Given information:
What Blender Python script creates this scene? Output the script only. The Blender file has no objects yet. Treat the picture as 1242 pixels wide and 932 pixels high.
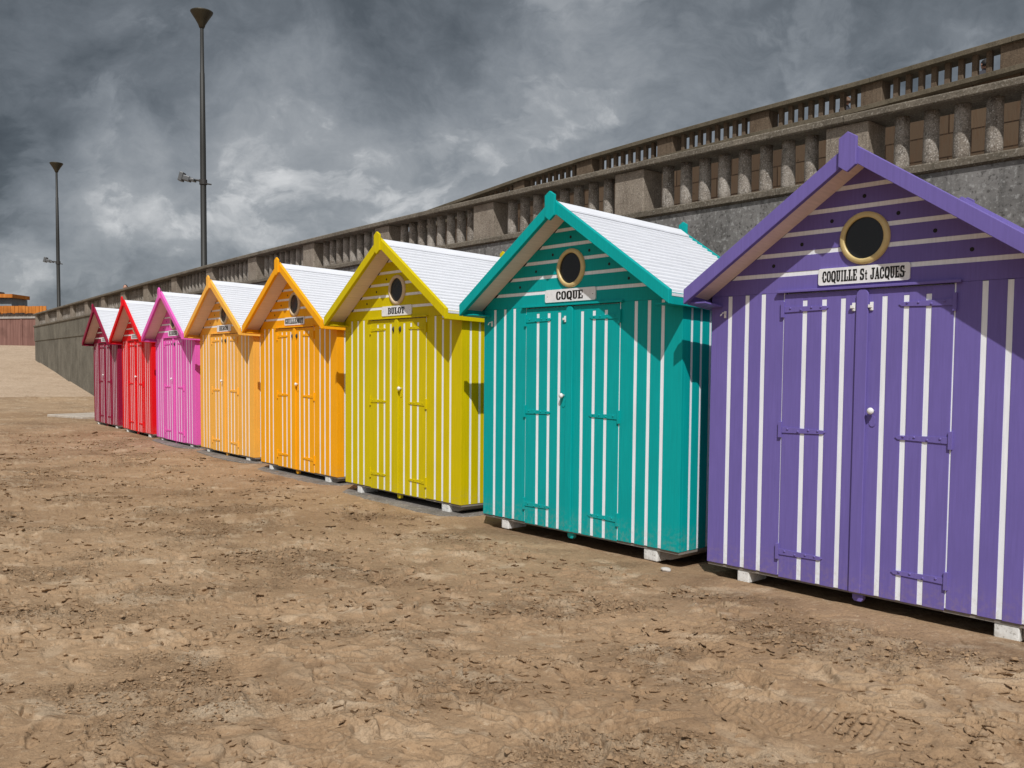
import bpy, math, random
import numpy as np
from mathutils import Matrix, Vector
random.seed(7)
rng = np.random.default_rng(11)
scene = bpy.context.scene
COL = scene.collection
R = math.radians
CAMZ = 1.58

# ------------------------------------------------------------------ helpers
class MB:
    """collects shapes and links them as ONE mesh object"""
    def __init__(s): s.v, s.f, s.m, s.uv = [], [], [], {}
    def add(s, vs, fs, m=0):
        b = len(s.v); s.v += [tuple(p) for p in vs]
        for f in fs: s.f.append(tuple(b+i for i in f)); s.m.append(m)
    def box(s, x0, x1, y0, y1, z0, z1, m=0, M=None):
        vs = [(x0,y0,z0),(x1,y0,z0),(x1,y1,z0),(x0,y1,z0),(x0,y0,z1),(x1,y0,z1),(x1,y1,z1),(x0,y1,z1)]
        if M is not None: vs = [tuple(M @ Vector(p)) for p in vs]
        s.add(vs, [(0,3,2,1),(4,5,6,7),(0,1,5,4),(1,2,6,5),(2,3,7,6),(3,0,4,7)], m)
    def prism(s, pts, d0, d1, m=0, axis='y'):
        """pts: 2-D polygon; axis y -> (x,z) extruded d0..d1 in y; x -> (y,z); z -> (x,y)"""
        def P(a, b, d): return {'y':(a,d,b),'x':(d,a,b),'z':(a,b,d)}[axis]
        n = len(pts)
        ar = sum(pts[i][0]*pts[(i+1)%n][1]-pts[(i+1)%n][0]*pts[i][1] for i in range(n))
        if ar < 0: pts = pts[::-1]
        vs = [P(a,b,d0) for a,b in pts]+[P(a,b,d1) for a,b in pts]
        fs = [tuple(range(n)), tuple(range(2*n-1,n-1,-1))]+[(i,i+n,(i+1)%n+n,(i+1)%n) for i in range(n)]
        if axis in 'xz': fs = [f[::-1] for f in fs]
        s.add(vs, fs, m)
    def lathe(s, prof, c=(0,0,0), axis='z', n=16, m=0, cap=True):
        vs=[]; fs=[]
        for r,h in prof:
            for k in range(n):
                a=2*math.pi*k/n; p=(r*math.cos(a),r*math.sin(a),h)
                if axis=='y': p=(p[0],-h,p[1])
                elif axis=='x': p=(h,p[0],p[1])
                vs.append((p[0]+c[0],p[1]+c[1],p[2]+c[2]))
        for j in range(len(prof)-1):
            for k in range(n):
                k2=(k+1)%n; fs.append((j*n+k,j*n+k2,(j+1)*n+k2,(j+1)*n+k))
        if cap: fs.append(tuple(range(n-1,-1,-1))); fs.append(tuple((len(prof)-1)*n+k for k in range(n)))
        s.add(vs,fs,m)
    def tube(s, pts, rads, n=10, m=0):
        vs=[]; fs=[]; pts=[Vector(p) for p in pts]
        for i,p in enumerate(pts):
            t=(pts[min(i+1,len(pts)-1)]-pts[max(i-1,0)]).normalized()
            u=t.orthogonal().normalized(); w=t.cross(u)
            for k in range(n):
                a=2*math.pi*k/n; vs.append(tuple(p+rads[i]*(math.cos(a)*u+math.sin(a)*w)))
        for j in range(len(pts)-1):
            for k in range(n):
                k2=(k+1)%n; fs.append((j*n+k,j*n+k2,(j+1)*n+k2,(j+1)*n+k))
        fs.append(tuple(range(n-1,-1,-1))); fs.append(tuple((len(pts)-1)*n+k for k in range(n)))
        s.add(vs,fs,m)
    def build(s, name, mats, parent=None, bevel=0, smooth=False, fix=True):
        me = bpy.data.meshes.new(name); me.from_pydata(s.v,[],s.f)
        if not isinstance(mats,(list,tuple)): mats=[mats]
        for m in mats: me.materials.append(m)
        me.polygons.foreach_set('material_index', s.m)
        if fix:
            import bmesh
            bm=bmesh.new(); bm.from_mesh(me); bmesh.ops.recalc_face_normals(bm,faces=bm.faces); bm.to_mesh(me); bm.free()
        if smooth: me.polygons.foreach_set('use_smooth',[True]*len(me.polygons))
        o = bpy.data.objects.new(name, me); COL.objects.link(o)
        if parent: o.parent = parent
        if bevel:
            b=o.modifiers.new('Bevel','BEVEL'); b.width=bevel; b.segments=2; b.limit_method='ANGLE'; b.angle_limit=R(40)
            b.harden_normals=False
        return o
def tag(o,label=None,cat=None,group=None,kind=None):
    if label: o['label']=label
    if cat: o['category']=cat
    if group: o['group']=group
    if kind: o['kind']=kind
    return o
def thing(name,loc=(0,0,0),rz=0,label=None,cat=None,group=None):
    o=bpy.data.objects.new(name,None); COL.objects.link(o); o.location=loc; o.rotation_euler=(0,0,rz); o.empty_display_size=.2
    return tag(o,label,cat,group)

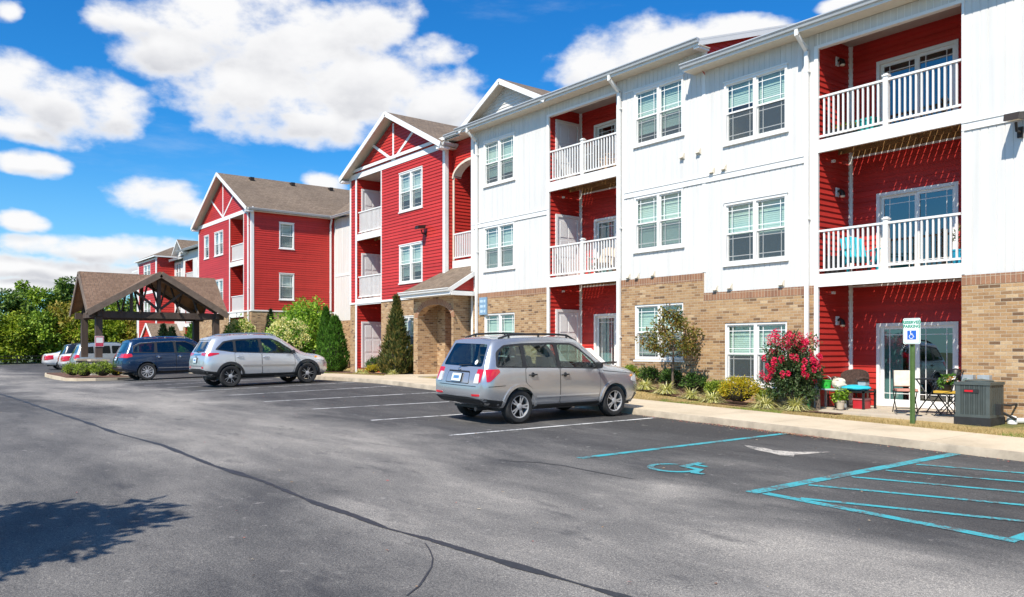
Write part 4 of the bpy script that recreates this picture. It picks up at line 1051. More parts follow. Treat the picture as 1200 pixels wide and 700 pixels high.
def make_wheel(parent, x, y, r, style, side, w=.225):
    t = MB(); s = side
    prof = [(r*.66,-w*.5+.01),(r*.72,-w*.5),(r*.90,-w*.5),(r*.965,-w*.42),(r*.995,-w*.28),(r,0),(r*.995,w*.28),(r*.965,w*.42),(r*.90,w*.5),(r*.72,w*.5),(r*.66,w*.5-.01),(r*.62,w*.3)]
    t.lathe(prof, (x,y,r), 'x', 40)
    for i in range(5): pass
    o = t.build('wheel', M['tyre'], parent, smooth=35)
    d = MB(); d.lathe([(r*.665,-w*.45*1),(r*.665,w*.46),(r*.62,w*.44),(r*.60,w*.25),(r*.60,-w*.3)], (x,y,r), 'x', 36, 0 if style != 'split' else 1)
    if s < 0: d = MB(); d.lathe([(r*.665,w*.45),(r*.665,-w*.46),(r*.62,-w*.44),(r*.60,-w*.25),(r*.60,w*.3)], (x,y,r), 'x', 36, 0 if style != 'split' else 1)
    xf = x + s*w*.40
    def P(rad, ang, dx=0): return (xf+s*dx, y+rad*math.sin(ang), r+rad*math.cos(ang))
    spokes = {'five':5,'split':5,'multi':10}[style]
    for i in range(spokes):
        a = 2*math.pi*i/spokes + .3
        def sp(a0, a1, w0, w1, mi, dx0=.0, dx1=.0):
            q = [P(r*.12,a0-w0,dx0), P(r*.12,a0+w0,dx0), P(r*.63,a1+w1,dx1), P(r*.63,a1-w1,dx1)]
            b = [P(r*.12,a0-w0*1.3,dx0-.05), P(r*.12,a0+w0*1.3,dx0-.05), P(r*.63,a1+w1*1.3,dx1-.05), P(r*.63,a1-w1*1.3,dx1-.05)]
            d.face(q, mi)
            for j in range(4): d.face([q[j], q[(j+1)%4], b[(j+1)%4], b[j]], 1 if mi != 1 else 1)
        if style == 'five':
            sp(a-.10, a-.17, .42, .075, 0); sp(a+.10, a+.17, .42, .075, 0)
        elif style == 'split':
            sp(a-.05, a-.20, .13, .024, 0); sp(a+.05, a+.20, .13, .024, 0)
        else: sp(a-.03, a-.08, .25, .05, 0); sp(a+.03, a+.10, .25, .04, 0)
    d.lathe([(r*.19,-.03*s),(r*.19,.006*s),(r*.10,.014*s),(0,.014*s)], (xf,y,r), 'x', 20)
    rm = {'five':[M['rim'],M['rimd']],'split':[M['rim'],M['rimd']],'multi':[M['rim'],M['rimd']]}[style]
    ri = d.build('rim', rm, o)
    k = MB(); k.lathe([(r*.55,-.10*s),(r*.55,-.06*s),(0,-.06*s)], (xf,y,r), 'x', 24); k.lathe([(r*.40,-.058*s),(r*.40,-.03*s),(r*.15,-.03*s)], (xf,y,r), 'x', 24); k.build('brake_disc', M['rimd'], o)
    return o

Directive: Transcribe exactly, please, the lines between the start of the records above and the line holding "CAMZ = 1.58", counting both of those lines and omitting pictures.

Exercise answer:
What Blender Python script creates this scene? Output the script only. The Blender file has no objects yet. Treat the picture as 1242 pixels wide and 932 pixels high.
import bpy, math, random
import numpy as np
from mathutils import Matrix, Vector
random.seed(7)
rng = np.random.default_rng(11)
scene = bpy.context.scene
COL = scene.collection
R = math.radians
CAMZ = 1.58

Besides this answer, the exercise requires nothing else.